Requirements: Gather every line that includes the word "picture", please.

Data extract:
(begin)

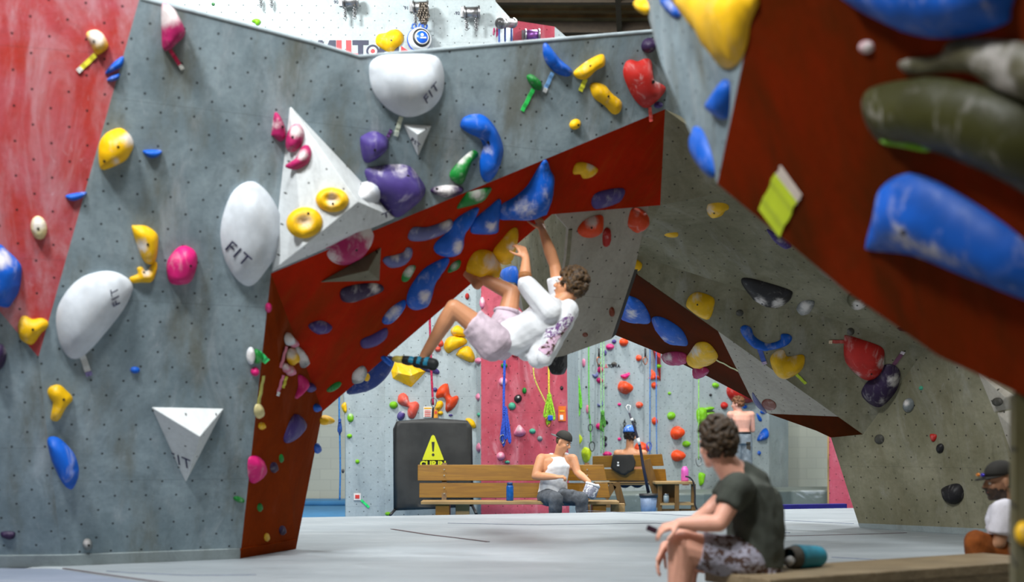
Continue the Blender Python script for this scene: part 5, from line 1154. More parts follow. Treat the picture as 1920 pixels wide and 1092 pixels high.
# second bench, seen from behind, facing the far wall
b2 = empty('wooden_bench', P(1180, 955, 18.2), 'wooden bench seen from behind with a black cloth over its back', 'bench')
Y2 = 18.3
plank('back_plank', P(1111, 878, Y2), P(1245, 874, Y2), .17, .04, WD, b2, -.12, slant=.03)
plank('back_plank', P(1128, 902, Y2), P(1250, 902, Y2), .17, .04, WD, b2, -.12, slant=.02)
mb = MB(); a, bq = P(1115, 904, 18.6), P(1262, 907, 18.6); mb.box(((a.x + bq.x) / 2, 18.62, .60), (bq.x - a.x, .42, .04)); mb.build('seat', WD2, b2, bevel=.006)
for x in (1213, ): mb = MB(); c = P(x, 860, Y2); mb.bar((c.x - .02, 18.22, .95), (c.x + .14, 18.24, .42), .11, .05, (0, 1, 0)); mb.build('back_post', WDD, b2)
for (xa, ya, xb, yb) in ((1155, 905, 1167, 950), (1150, 910, 1134, 935)):
    mb = MB(); mb.bar(P(xa, ya, 18.2), P(xb, yb, 18.2), .1, .06, (0, 1, 0)); mb.build('leg', WDD, b2)
mb = MB(); mb.bar(P(1112, 949, 18.15), P(1168, 949, 18.15), .05, .05); mb.build('foot_rail', WDD, b2)
mb = MB(); mb.bar(P(1230, 906, 18.3), P(1232, 952, 18.3), .1, .08, (0, 1, 0)); mb.build('leg', WDD, b2)
# black cloth over the back
PCL = Plane(P(1145, 890, 18.22), P(1190, 890, 18.22), P(1170, 850, 18.22))
cl = cloth_panel(PCL, [(1149, 853), (1187, 853), (1192, 868), (1188, 883), (1179, 887), (1172, 892), (1163, 890), (1154, 885), (1145, 878), (1147, 864)], .015, plain('cloth_black', (30, 28, 24), .8), 'cloth', None, .01, .04)
cl.name = 'black_jacket'; tag(cl, 'black jacket hanging over the back of the second bench', 'jacket')
mark(PCL, 1159, 868, 3, 3, M_WH, cl, 'print', .04); mark(PCL, 1159, 873, 4, 3, M_WH, cl, 'print', .04)
# side table with shelf
tb = empty('side_table', P(1270, 955, 18), 'low wooden side table with a lower shelf beside the grey bucket', 'table')
mb = MB(); a, bq = P(1228, 906, 17.9), P(1302, 907, 17.9); mb.box(((a.x + bq.x) / 2, 18.1, a.z), (bq.x - a.x, .5, .035)); mb.build('tabletop', WD2, tb, bevel=.005)
mb = MB(); a, bq = P(1237, 946, 17.95), P(1300, 946, 17.95); mb.box(((a.x + bq.x) / 2, 18.1, .33), (bq.x - a.x, .4, .03)); mb.build('shelf', WD2, tb)
for x, yy in ((1237, 17.95), (1269, 17.9), (1300, 17.95)):
    c = P(x, 930, yy); mb = MB(); mb.box((c.x, yy, .31), (.06, .06, .60)); mb.build('leg', WDD, tb)
mb = MB(); a, bq = P(1237, 957, 17.95), P(1302, 957, 17.95); mb.box(((a.x + bq.x) / 2, 18.0, .24), (bq.x - a.x, .05, .04)); mb.build('foot_rail', WDD, tb)
mb = MB(); c = P(1255, 925, 18.3); mb.box((c.x, 18.3, c.z), (.24, .03, .25)); mb.build('back_board', WDD, tb)
def lathe(name, base, prof, mat, parent=None, n=24, up=Vector((0, 0, 1))):
    mb = MB(); mb.tube([Vector(base) + up * z for r, z in prof], [r for r, z in prof], n); return mb.build(name, mat, parent, True)
c = P(1284, 905, 18.05)
o = lathe('water_bottle', (c.x, 18.05, c.z + .015), [(.05, 0), (.052, .02), (.052, .15), (.045, .18), (.03, .2), (.03, .21)], plain('bottle_pink', (206, 90, 170), .35)); tag(o, 'pink water bottle standing on the side table', 'bottle')
c = P(1249, 945, 17.95)
o = lathe('glass_jar', (c.x, 17.95, .345), [(.04, 0), (.04, .09), (.03, .11)], plain('jar_glass', (150, 160, 160), .2)); tag(o, 'small clear jar with a metal lid on the shelf of the side table', 'jar')
lathe('lid', (c.x, 17.95, .455), [(.034, 0), (.034, .02)], M_STEEL, o)
rope(Plane(P(1285, 950, 17.8), P(1320, 950, 17.8), P(1300, 900, 17.8)), [(1285, 894, 0), (1293, 896, 0), (1300, 905, 0), (1303, 925, 0), (1303, 945, 0), (1307, 956, 0)], .012, (26, 24, 28), 'black strap hanging from the bottle down past the side table', 0, name='strap', cat='strap')
# bucket and brush pole
bk_ = empty('bucket', P(1216, 955, 17.3), 'grey-blue bucket with a dark rim holding the brush pole', 'bucket')
c = P(1216, 957, 17.3); 
lathe('bucket_body', (c.x, 17.3, .2), [(.095, 0), (.115, .27)], plain('bucket_grey', (116, 134, 160), .5), bk_)
lathe('rim', (c.x, 17.3, .455), [(.125, 0), (.128, .045), (.10, .046), (.09, .03)], M_BLK, bk_)
bp = empty('brush_pole', P(1216, 918, 17.3), 'long dark brush pole standing in the bucket and leaning past the second bench', 'brush')
PO = [(1216, 925), (1206, 875), (1200, 838), (1189, 800), (1180, 775)]
mb = MB(); mb.tube([P(x, y, 17.3) for x, y in PO], [.022, .020, .018, .016, .014], 8); mb.build('pole', plain('pole_navy', (30, 30, 50), .5), bp, True)
mb = MB(); mb.tube([P(1199, 834, 17.29), P(1196, 822, 17.29)], .021, 8); mb.build('collar', M_WH, bp, True); mb = MB(); mb.tube([P(1186, 790, 17.29), P(1184, 785, 17.29)], .02, 8); mb.build('collar', M_WH, bp, True)
mb = MB(); mb.tube([P(1180, 775, 17.3), P(1174, 763, 17.3), P(1177, 760, 17.3), P(1182, 761, 17.3), P(1180, 775, 17.3)], .010, 6); mb.build('brush_head', M_WH, bp, True)
# blue bottle on the bench
c = P(956, 941, 15.75)
o = empty('water_bottle', (c.x, 15.75, .475), 'blue water bottle standing on the long bench seat', 'bottle')
lathe('bottle_body', (c.x, 15.75, .475), [(.042, 0), (.045, .01), (.045, .17), (.04, .185), (.032, .19)], plain('bottle_blue', (10, 84, 160), .25), o)
lathe('cap', (c.x, 15.75, .66), [(.036, 0), (.036, .035), (.03, .04)], plain('bottle_cap', (16, 60, 110), .4), o)
# ---- near bench
bn1 = empty('wooden_bench', (2.0, 7.2, 0), 'near grey-brown wooden bench whose end shows at the picture corner', 'bench')
d = Vector((1.15, .67, 0)).normalized(); s = Vector((-d.y, d.x, 0))
e0 = Vector((2.93, 7.96, .5)); L = 2.2; Wd = .52
def bbox3(o0, dd, ss, l, w, z0, z1):
    v = [o0, o0 + dd * l, o0 + dd * l + ss * w, o0 + ss * w]; v = [Vector((p.x, p.y, z1)) for p in v] + [Vector((p.x, p.y, z0)) for p in v]
    mb = MB(); mb.add(v, [(0, 1, 2, 3), (7, 6, 5, 4), (0, 4, 5, 1), (1, 5, 6, 2), (2, 6, 7, 3), (3, 7, 4, 0)]); return mb
o0 = e0 - s * Wd - d * L
bbox3(o0, d, s, L, Wd, .44, .5).build('seat', WN, bn1, bevel=.008)
bbox3(o0 + s * .03 + d * .05, d, s, L - .1, .04, .36, .44).build('apron', WN, bn1, bevel=.004)
for t in (.25, L - .35):
    for w in (.06, Wd - .14): bbox3(o0 + d * t + s * w, d, s, .09, .09, 0, .44).build('leg', woodmat('wood_near_leg', (150, 110, 50), (176, 134, 70), 2), bn1, bevel=.004)
# teal chalk bag lying on the bench, mouth towards the sitter
cb_ = empty('chalk_bag', P(1500, 1060, 7.15), 'teal chalk bag lying on its side on the near bench', 'chalk bag')
a, b = P(1536, 1048, 7.08), P(1492, 1052, 6.96); ax = (a - b).normalized(); a.z = .556; b.z = .562
M_TEAL = plain('bag_teal', (10, 130, 158), .6, var=.15, bump=.2)
mb = MB(); mb.tube([a + ax * .015, a, a - ax * .03, b + ax * .02, b], [.046, .055, .06, .066, .068], 20, caps=False)
bg = mb.build('bag_body', M_TEAL, cb_, True); bm = bmesh.new(); bm.from_mesh(bg.data); bmesh.ops.holes_fill(bm, edges=[e for e in bm.edges if e.is_boundary and all((v.co - a).dot(ax) > 0 for v in e.verts)]); bm.to_mesh(bg.data); bm.free()
m = bg.modifiers.new('thickness', 'SOLIDIFY'); m.thickness = .008
mb = MB(); mb.tube([b + ax * .012, b - ax * .05, b - ax * .06], [.067, .057, .05], 20, caps=False); o = mb.build('bag_lining', plain('bag_lining', (70, 66, 60), .8), cb_, True); m = o.modifiers.new('thickness', 'SOLIDIFY'); m.thickness = .006
mb = MB(); mb.tube([b + ax * .02 + Vector((0, 0, -.02)), b - ax * .055 + Vector((0, -.005, -.02))], .03, 12); mb.build('chalk', plain('chalk_white', (220, 220, 222), .9), cb_, True)
# ================================================================ people
def ring_frame(d):
    x = d.cross(Vector((0, 0, 1)))
    if x.length < 0.1: x = d.cross(Vector((0, 1, 0)))
    x.normalize(); return x, d.cross(x).normalized()
def cap(mb, a, b, ra, rb, n=14, ka=1.0, kb=1.0):
    """tapered limb piece with rounded ends"""
    a, b = Vector(a), Vector(b); d = b - a; L = d.length
    if L < 1e-5: d = Vector((0, 0, 1)); b = a + d * 1e-4; L = 1e-4
    d = d / L; pts, rs = [], []
    for k in range(4):
        t = math.pi / 2 * (1 - k / 4) * 0.98; pts.append(a - d * ra * ka * math.sin(t)); rs.append(max(ra * math.cos(t), 1e-4))
    pts.append(a); rs.append(ra); pts.append(b); rs.append(rb)
    for k in range(1, 5):
        t = math.pi / 2 * (k / 4) * 0.98; pts.append(b + d * rb * kb * math.sin(t)); rs.append(max(rb * math.cos(t), 1e-4))
    x, y = ring_frame(d); b0 = len(mb.v)
    for p, r in zip(pts, rs):
        for k in range(n): t = 2 * math.pi * k / n; mb.v.append(p + (x * math.cos(t) + y * math.sin(t)) * r)
    m = len(pts)
    for i in range(m - 1):
        for k in range(n): k2 = (k + 1) % n; mb.f.append((b0 + i * n + k, b0 + i * n + k2, b0 + (i + 1) * n + k2, b0 + (i + 1) * n + k))
    mb.f.append(tuple(b0 + k for k in range(n))[::-1]); mb.f.append(tuple(b0 + (m - 1) * n + k for k in range(n)))
def chain(mb, pts, rs, n=14):
    for i in range(len(pts) - 1): cap(mb, pts[i], pts[i + 1], rs[i], rs[i + 1], n)
def ellip(mb, c, ax, n=16, m=10):
    """ellipsoid with three half-axis vectors"""
    c = Vector(c); b0 = len(mb.v); A, B, C_ = [Vector(q) for q in ax]
    for i in range(m + 1):
        th = math.pi * (0.02 + 0.96 * i / m)
        for k in range(n):
            t = 2 * math.pi * k / n; mb.v.append(c + A * math.sin(th) * math.cos(t) + B * math.sin(th) * math.sin(t) + C_ * math.cos(th))
    for i in range(m):
        for k in range(n): k2 = (k + 1) % n; mb.f.append((b0 + i * n + k, b0 + i * n + k2, b0 + (i + 1) * n + k2, b0 + (i + 1) * n + k))
    mb.f.append(tuple(b0 + k for k in range(n))[::-1]); mb.f.append(tuple(b0 + m * n + k for k in range(n)))
def loft(mb, secs, n=20):
    """secs: (centre, side half-axis vector, depth half-axis vector)"""
    b0 = len(mb.v)
    for c, s, f in secs:
        for k in range(n):
            t = 2 * math.pi * k / n; ct, st = math.cos(t), math.sin(t)
            e = 0.85; mb.v.append(Vector(c) + Vector(s) * math.copysign(abs(ct) ** e, ct) + Vector(f) * math.copysign(abs(st) ** e, st))
    m = len(secs)
    for i in range(m - 1):
        for k in range(n): k2 = (k + 1) % n; mb.f.append((b0 + i * n + k, b0 + i * n + k2, b0 + (i + 1) * n + k2, b0 + (i + 1) * n + k))
    mb.f.append(tuple(b0 + k for k in range(n))[::-1]); mb.f.append(tuple(b0 + (m - 1) * n + k for k in range(n)))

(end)

Final result:
Continue the Blender Python script for this scene: part 5, from line 1154. More parts follow. Treat the picture as 1920 pixels wide and 1092 pixels high.
bn1 = empty('wooden_bench', (2.0, 7.2, 0), 'near grey-brown wooden bench whose end shows at the picture corner', 'bench')